Saturday, February 18, 2012

Some Kind of Wonderful Movie Review: 25 Years Ago This Month

Some Kind of Wonderful is often compared to Pretty in Pink as being a retread of similar material. Both were written by John Hughes, that master of writing teen characters in the 80s, but I think the similarity between the two is superficial. It’s true that both films are about class divides in American high schools. Both are about a teen from the poor side of town who falls in love with a rich kid. But Hughes, in his way of probing beneath the surface, uncovered different layers in this telling.


As directed by Howard Deutch, it opens with a montage that gives us a lot of character information in a short span of time. Even if it is a little ham-handed in the way it’s so obvious about Keith’s working-class background (while he ogles his love interest from afar he looks down at his grime-covered hands) contrasted against the rich playboy lifestyle of Hardy Jenns. Deutch also directed Pretty in Pink, but his directing career since has been a series of lame comedies and lamer sequels to other directors’ lame comedies. He did get to marry Lea Thompson at the end, so he had that going for him.

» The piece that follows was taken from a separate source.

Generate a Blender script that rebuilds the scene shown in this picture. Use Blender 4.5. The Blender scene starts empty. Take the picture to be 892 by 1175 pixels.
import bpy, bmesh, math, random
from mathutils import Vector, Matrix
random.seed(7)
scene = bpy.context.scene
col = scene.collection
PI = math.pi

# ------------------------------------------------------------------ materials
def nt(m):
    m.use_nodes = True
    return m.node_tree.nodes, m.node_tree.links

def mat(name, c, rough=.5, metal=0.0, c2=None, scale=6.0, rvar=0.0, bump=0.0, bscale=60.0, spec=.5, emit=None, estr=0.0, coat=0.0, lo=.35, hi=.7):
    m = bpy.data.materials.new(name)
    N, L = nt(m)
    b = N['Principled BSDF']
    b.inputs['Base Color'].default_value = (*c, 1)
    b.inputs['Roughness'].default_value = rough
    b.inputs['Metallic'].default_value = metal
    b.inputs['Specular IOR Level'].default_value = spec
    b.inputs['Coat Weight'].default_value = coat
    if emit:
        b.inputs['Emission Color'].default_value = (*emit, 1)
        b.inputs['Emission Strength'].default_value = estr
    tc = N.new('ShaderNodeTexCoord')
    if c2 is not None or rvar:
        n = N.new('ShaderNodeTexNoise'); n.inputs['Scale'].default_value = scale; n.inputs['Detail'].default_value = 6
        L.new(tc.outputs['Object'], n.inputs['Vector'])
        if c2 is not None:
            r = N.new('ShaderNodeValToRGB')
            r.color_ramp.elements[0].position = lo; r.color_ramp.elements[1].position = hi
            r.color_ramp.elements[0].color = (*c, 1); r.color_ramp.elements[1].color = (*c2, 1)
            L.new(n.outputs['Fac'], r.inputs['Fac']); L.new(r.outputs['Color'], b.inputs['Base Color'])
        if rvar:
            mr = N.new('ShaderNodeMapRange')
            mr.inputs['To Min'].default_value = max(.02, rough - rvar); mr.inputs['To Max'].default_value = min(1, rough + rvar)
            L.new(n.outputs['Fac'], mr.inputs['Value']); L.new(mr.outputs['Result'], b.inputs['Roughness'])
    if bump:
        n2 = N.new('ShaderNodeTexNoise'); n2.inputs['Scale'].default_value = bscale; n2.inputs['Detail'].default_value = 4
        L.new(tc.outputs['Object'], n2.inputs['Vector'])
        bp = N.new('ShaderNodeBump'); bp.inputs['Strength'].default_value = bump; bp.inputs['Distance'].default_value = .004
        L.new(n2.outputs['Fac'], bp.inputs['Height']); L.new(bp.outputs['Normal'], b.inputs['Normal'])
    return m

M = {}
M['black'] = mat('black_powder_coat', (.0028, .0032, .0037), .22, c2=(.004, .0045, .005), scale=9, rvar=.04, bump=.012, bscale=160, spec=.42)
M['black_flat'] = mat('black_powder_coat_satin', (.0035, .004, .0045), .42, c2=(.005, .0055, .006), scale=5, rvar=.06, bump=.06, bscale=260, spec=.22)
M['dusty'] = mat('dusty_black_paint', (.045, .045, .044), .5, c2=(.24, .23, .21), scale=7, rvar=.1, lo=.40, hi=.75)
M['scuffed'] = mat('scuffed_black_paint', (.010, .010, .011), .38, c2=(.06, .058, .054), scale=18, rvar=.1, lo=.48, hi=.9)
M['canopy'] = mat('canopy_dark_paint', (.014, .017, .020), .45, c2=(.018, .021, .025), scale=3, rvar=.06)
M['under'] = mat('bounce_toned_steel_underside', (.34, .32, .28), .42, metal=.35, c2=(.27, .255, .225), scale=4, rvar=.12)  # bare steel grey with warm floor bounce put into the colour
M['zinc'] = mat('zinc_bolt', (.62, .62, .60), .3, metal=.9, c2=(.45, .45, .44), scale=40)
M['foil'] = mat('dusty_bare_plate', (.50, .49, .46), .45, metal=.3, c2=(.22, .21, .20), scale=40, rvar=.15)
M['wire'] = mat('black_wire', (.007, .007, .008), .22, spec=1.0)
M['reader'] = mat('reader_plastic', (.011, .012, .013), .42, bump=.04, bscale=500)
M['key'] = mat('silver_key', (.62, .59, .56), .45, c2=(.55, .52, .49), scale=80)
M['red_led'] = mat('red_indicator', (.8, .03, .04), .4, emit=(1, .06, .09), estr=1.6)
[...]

I point out that fact because I had a terrible boyhood crush on Lea Thompson thanks to Back to the Future in which she was simply radiant. She’s probably the main reason I was so fond of Some Kind of Wonderful as a kid. I wanted Keith to wind up with her in the end. I was 100 percent on his side because I saw myself in him. Not that I was a garage mechanic, but I certainly wasn’t one of the gorgeous and popular kids in school. Although one of the main problems with the film is that Eric Stoltz, in spite of his ginger hair and freckles, is actually quite good looking in this film with absolutely beautiful blue eyes. So I have trouble buying him as Keith the social outsider except insofar as he is perfect as the soft-spoken and shy kid who has trouble telling his dad that their hopes for his future don’t coincide.

Interestingly, what I had forgotten is that Keith’s love interest Amanda Jones (Thompson) is not a rich girl but rather a girl who comes from his part of town who has made the crossover into the social lot of rich kids because of her good looks. So really Some Kind of Wonderful is less about differing economic social groups than it is about a kid, in this case Amanda, losing sight of her values to run with the ‘in’ crowd. Keith actually helps bring her back a little bit.

Amanda’s boyfriend is Hardy Jenns (Craig Scheffer), a wealthy kid who has everything handed to him on a silver platter. He’s also a smarmy shitbag who cheats on Amanda under her nose and then uses her own insecurity as self-defense. He’s an easy villain to hate. When she breaks up with him, Keith takes the opportunity to ask her out on a date. She says yes in the midst of emotional tumult and so she can get back at Hardy. The third major character is Watts (Mary Stuart Masterson), Keith’s best friend since childhood and a tomboy drummer. She wants only to protect Keith from getting hurt and maybe harbors some ulterior motives for warding him off Amanda that perhaps she isn’t even ready to deal with.

The movie works very well for two main reasons: the acting and the writing. Masterson shines the most of the three leads. She shows Watts’ hidden vulnerability through a veneer of toughness. One of the great discoveries John Hughes made in casting this movie was Elias Koteas as the skinhead thug Duncan who ends up befriending Keith. He delivers these perfect little ad libs that spice up hid dialogue and add some great laughs.

I never realized before just how good a writer John Hughes was. His writing reflects a strong empathy with the minds and lives of teenagers. He understands intuitively that although the problems of most teenagers turn out to be meaningless when viewed through the lens of adulthood, in that moment they are the most important thing in the world and we should be sympathetic to that. Apart from writing believable teenage characters, he also manages to give them interesting things to say. There is simply no comparing this to any teenage romance film of the last 15 years.

But his best writing is what he achieves for Keith’s family scenes. Not only is John Ashton perfectly cast as Keith’s father, but the tension between the two as he wants his son to look at colleges while Keith has no interest is so perfectly written, acted and directed. Hughes also nails the dynamic between Keith and his younger sister, Laura (amazingly portrayed by the 16-year old Maddie Corman). The one family member who could use a bit of re-writing is the youngest sister (Candace Cameron) who is one of these precocious movie kids who says things that kids simply don’t say. It unfortunately tears you right out of these otherwise perfectly staged scenes that are among the most true-to-life family depictions in modern cinema.